___ Listed entries ___

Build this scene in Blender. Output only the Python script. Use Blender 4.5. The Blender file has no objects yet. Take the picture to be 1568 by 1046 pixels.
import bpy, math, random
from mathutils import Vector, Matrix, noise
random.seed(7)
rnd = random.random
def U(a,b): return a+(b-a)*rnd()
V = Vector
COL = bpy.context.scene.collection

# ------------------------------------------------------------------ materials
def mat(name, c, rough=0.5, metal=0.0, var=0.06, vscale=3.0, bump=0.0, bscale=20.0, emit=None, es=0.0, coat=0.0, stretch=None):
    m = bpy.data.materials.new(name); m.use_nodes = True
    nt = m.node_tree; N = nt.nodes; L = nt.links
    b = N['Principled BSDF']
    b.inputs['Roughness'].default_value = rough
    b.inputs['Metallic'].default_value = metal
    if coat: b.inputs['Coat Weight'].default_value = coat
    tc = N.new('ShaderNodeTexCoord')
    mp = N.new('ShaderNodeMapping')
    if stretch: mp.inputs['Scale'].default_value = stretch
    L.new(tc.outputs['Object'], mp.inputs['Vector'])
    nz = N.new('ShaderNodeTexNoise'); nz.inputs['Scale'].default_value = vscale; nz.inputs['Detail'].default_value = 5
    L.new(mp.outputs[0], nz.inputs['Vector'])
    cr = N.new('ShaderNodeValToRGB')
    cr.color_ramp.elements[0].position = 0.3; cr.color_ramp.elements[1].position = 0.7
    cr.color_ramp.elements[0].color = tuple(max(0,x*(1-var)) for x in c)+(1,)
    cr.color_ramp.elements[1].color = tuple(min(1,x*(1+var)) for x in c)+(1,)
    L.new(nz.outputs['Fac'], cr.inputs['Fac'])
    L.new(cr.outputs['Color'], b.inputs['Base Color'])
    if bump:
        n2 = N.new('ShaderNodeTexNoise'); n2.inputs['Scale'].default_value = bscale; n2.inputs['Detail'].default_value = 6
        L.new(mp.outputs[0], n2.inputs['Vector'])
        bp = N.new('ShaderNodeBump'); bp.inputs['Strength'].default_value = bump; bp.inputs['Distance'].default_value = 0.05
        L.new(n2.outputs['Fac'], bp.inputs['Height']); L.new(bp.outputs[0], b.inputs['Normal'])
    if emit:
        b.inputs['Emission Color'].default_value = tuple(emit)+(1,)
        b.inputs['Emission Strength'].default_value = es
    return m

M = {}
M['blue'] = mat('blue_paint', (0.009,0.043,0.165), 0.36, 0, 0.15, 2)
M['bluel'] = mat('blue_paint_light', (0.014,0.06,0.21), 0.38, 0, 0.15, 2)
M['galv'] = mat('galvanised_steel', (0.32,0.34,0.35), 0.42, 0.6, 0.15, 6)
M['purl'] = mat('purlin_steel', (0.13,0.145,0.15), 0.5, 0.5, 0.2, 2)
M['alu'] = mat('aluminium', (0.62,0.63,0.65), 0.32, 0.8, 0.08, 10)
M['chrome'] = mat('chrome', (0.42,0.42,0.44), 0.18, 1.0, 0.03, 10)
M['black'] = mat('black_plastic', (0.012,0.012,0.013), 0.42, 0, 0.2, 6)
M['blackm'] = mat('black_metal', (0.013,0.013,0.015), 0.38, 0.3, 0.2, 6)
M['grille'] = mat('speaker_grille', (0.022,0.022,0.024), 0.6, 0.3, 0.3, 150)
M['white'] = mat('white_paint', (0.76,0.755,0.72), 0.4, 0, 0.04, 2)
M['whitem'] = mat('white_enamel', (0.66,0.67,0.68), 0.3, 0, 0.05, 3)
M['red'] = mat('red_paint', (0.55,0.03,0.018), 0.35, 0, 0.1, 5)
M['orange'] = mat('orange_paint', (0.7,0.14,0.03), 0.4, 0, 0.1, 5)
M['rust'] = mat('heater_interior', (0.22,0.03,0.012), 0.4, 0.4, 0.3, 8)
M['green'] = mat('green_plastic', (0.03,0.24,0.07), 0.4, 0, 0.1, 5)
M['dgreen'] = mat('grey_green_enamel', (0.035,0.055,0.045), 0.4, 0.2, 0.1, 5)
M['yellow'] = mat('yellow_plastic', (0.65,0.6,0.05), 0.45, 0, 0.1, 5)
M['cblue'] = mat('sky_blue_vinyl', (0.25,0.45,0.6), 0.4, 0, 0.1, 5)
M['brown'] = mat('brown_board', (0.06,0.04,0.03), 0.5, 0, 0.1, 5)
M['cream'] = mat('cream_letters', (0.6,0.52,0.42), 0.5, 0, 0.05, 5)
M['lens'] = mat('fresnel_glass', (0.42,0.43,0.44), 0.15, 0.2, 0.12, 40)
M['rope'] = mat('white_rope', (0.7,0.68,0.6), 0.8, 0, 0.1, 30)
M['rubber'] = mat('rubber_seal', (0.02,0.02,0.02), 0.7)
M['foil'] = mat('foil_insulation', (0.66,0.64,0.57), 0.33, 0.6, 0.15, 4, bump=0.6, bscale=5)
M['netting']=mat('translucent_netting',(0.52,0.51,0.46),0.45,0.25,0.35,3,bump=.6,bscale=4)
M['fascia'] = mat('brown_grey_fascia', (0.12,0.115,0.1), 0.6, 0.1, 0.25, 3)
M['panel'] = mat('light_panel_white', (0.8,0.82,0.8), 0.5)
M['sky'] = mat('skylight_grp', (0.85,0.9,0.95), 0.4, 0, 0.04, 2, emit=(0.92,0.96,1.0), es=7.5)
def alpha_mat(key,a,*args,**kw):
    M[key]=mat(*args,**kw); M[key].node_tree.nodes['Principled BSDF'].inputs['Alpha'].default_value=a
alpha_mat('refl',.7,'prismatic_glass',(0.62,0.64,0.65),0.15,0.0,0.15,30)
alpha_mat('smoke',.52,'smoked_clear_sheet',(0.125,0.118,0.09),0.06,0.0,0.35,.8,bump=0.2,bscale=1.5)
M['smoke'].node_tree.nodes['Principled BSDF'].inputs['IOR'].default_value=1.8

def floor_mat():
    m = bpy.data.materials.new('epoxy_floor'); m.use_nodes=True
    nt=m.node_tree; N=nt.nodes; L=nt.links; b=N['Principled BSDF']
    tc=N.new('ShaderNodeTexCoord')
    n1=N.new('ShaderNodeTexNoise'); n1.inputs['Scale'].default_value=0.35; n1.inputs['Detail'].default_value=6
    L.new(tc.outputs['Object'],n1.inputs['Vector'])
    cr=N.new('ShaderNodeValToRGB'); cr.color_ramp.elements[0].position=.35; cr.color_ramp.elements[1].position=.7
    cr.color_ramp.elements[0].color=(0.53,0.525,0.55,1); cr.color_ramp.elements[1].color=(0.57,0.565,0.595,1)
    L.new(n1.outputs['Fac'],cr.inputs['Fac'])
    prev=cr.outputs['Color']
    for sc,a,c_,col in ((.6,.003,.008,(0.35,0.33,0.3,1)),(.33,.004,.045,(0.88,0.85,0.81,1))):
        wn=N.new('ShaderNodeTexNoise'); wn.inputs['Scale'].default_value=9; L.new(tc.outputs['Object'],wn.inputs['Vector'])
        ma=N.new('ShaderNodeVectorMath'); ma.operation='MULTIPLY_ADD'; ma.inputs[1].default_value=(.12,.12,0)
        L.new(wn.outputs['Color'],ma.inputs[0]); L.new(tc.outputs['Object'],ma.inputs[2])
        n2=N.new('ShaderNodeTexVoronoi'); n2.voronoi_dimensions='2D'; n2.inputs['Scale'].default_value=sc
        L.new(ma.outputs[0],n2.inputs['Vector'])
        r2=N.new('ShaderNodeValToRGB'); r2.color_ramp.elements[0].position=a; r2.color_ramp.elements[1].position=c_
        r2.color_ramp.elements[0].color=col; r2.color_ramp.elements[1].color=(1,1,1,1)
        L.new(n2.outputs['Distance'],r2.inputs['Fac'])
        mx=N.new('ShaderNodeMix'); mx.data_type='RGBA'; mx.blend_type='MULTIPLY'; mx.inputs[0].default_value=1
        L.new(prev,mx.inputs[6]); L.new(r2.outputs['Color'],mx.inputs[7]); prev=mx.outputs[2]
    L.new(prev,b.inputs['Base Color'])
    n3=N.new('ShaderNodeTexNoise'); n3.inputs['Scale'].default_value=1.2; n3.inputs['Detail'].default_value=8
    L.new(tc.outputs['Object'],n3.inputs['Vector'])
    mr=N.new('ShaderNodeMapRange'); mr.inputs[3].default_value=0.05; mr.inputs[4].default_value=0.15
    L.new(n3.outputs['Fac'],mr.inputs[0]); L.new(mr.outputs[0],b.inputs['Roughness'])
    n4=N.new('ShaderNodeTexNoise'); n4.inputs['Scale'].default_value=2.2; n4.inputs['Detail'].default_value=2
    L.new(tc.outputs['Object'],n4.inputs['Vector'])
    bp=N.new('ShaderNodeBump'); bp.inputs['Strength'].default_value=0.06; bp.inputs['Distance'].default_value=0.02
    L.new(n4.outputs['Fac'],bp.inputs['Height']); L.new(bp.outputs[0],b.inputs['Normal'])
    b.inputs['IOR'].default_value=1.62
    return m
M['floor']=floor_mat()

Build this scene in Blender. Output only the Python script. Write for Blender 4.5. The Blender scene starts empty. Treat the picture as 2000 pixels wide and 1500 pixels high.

___

Please copy, word for word, every line from the first line of the records through the line containing "COL = bpy.context.scene.collection", with both of those lines included and nothing else.

**Response**.
Build this scene in Blender. Output only the Python script. Use Blender 4.5. The Blender file has no objects yet. Take the picture to be 1568 by 1046 pixels.
import bpy, math, random
from mathutils import Vector, Matrix, noise
random.seed(7)
rnd = random.random
def U(a,b): return a+(b-a)*rnd()
V = Vector
COL = bpy.context.scene.collection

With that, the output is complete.